Under the Babangida junta, it was common knowledge that official corruption was made the directive principle of State policy. Hence, military officers, who were accused of corruption, were promoted while patriots, who challenged them, were detained without trial under the obnoxious Decree no 2 of 1984. A foreign journalist, William Keeling who alerted Nigerians of the unprecedented looting of the treasury by the head of the junta was deported from the country. Apart from Professor Tam David-west, who was illegally jailed for allegedly taking a cup of tea no public officer was brought to book for official corruption.
 
To prove that everyone had a prize many credible Nigerian citizens and reputable organizations were corrupted and destroyed.

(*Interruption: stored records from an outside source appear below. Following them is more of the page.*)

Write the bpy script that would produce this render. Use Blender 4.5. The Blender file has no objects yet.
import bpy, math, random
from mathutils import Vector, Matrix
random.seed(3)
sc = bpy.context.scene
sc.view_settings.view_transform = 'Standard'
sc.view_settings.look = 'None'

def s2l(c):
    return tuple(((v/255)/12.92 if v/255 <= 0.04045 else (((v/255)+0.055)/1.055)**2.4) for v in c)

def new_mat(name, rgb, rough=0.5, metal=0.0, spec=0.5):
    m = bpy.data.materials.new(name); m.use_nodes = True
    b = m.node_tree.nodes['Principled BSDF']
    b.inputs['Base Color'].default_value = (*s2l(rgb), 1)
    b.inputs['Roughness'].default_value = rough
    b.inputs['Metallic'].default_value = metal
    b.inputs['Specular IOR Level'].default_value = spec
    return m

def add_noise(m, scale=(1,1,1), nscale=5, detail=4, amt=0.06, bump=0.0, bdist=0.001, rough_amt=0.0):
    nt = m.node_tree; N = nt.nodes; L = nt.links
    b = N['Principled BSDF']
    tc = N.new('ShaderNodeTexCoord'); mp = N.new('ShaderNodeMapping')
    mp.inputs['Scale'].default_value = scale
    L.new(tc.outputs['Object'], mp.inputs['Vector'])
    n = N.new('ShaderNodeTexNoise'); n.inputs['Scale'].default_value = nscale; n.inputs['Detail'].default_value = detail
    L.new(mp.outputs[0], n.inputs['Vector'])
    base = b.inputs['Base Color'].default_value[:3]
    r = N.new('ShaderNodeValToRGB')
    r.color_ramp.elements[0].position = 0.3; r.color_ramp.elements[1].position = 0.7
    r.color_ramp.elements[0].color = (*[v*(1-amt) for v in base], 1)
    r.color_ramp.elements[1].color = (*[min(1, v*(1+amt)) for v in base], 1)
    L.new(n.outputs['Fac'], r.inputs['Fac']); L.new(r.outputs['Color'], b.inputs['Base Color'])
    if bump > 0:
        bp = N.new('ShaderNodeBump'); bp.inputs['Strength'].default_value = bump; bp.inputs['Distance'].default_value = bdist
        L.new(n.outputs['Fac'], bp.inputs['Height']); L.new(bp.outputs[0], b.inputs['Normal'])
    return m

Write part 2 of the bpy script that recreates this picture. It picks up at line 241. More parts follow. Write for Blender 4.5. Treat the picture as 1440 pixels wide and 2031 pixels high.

Those, who rejected the juicy offers of the junta, were subjected to harassment and intimidation. For refusing to be compromised, some of us were routinely arrested and detained. Four of my comrades and I were even charged with treasonable felony by the junta. It was during the dark era that Dele Giwa, a prominent journalist, was parcel-bombed in Lagos. The terrorist attack was officially covered up. Chief Gani Fawehinmi SAN, who demanded that the culprits be fished out and prosecuted, was almost killed by the junta. To silence other journalists and prevent them from exposing corruption some media houses were shut down. Cultist groups were funded on the campuses and unleashed on progressive lecturers and students. Radical lecturers were sacked for teaching what they were not paid to teach.
 
In fairness to General Babangida, he did not deny the fact that corruption was the directive principle of State policy under his regime. Indeed, while admitting that the junta led by him was corrupt he only expressed dismay because the menace of official corruption has since assumed a dangerous dimension under the current political dispensation. Hence, he said, "I don't have the facts but if what I read in the newspapers is currently what is happening then I think we were angels". In other words, official corruption under the Goodluck Jonathan Administration is much worse than what was witnessed by Nigerians under the Ibrahim Babangida junta.
 
 
On the brutal murder of Major-General Mamman Vatsa the former military ruler claimed that he was hamstrung by the law. Which law? According to him, "the only change in that law was introduced by us to give room for appeal." This is an after-thought that flies in the face of the record of proceedings of the case. In the first place, the alleged coup suspects were arrested on December 17, 1985. As their conviction could not be secured under the Criminal Code Act, the existing law at the time, the Treason and Other Offences Decree No 1 of 1986 was hurriedly but belatedly promulgated by the dictator in January 1986. Thus, General Vatsa & co were tried and convicted under a law that was enacted after the alleged coup. So, it was a clear case of premeditated cold murder. Secondly, the convicted coupists were not given the opportunity to file any appeal against the illegal verdict. It is on record that the trio of Professors Wole Soyinka, J.P Clark and Chinua Achebe who pleaded that justice be tempered with mercy were assured by the dictator that the lives of the convicts would be spared But a few minutes later, the nation was rudely informed that the convicts had been executed by firing squad!
 
 
Finally, the General was characteristically dodgy and evasive on what informed the annulment of the June 12, 1993 presidential election. In a rather shameless manner, he boasted that the election conducted under his dictatorship has remained the most credible in the annals of the country's history. Yet he cancelled the results of the fair and free democratic exercise and installed an illegal interim regime with his comrade-in-arms, General Sani Abacha, as the secretary of defence. Thus, through the corrupt manipulation of the democratic process, General Babangida allowed General Abacha to take over power. The latter continued with the state-sponsored killing of innocent persons and the rapacious looting of the public treasury. So far, the federal government has recovered over $3.5 billion from the Abacha loot. Those who have been allowed to keep their loot, pro tempore, should stop insulting the collective intelligence of Nigerians!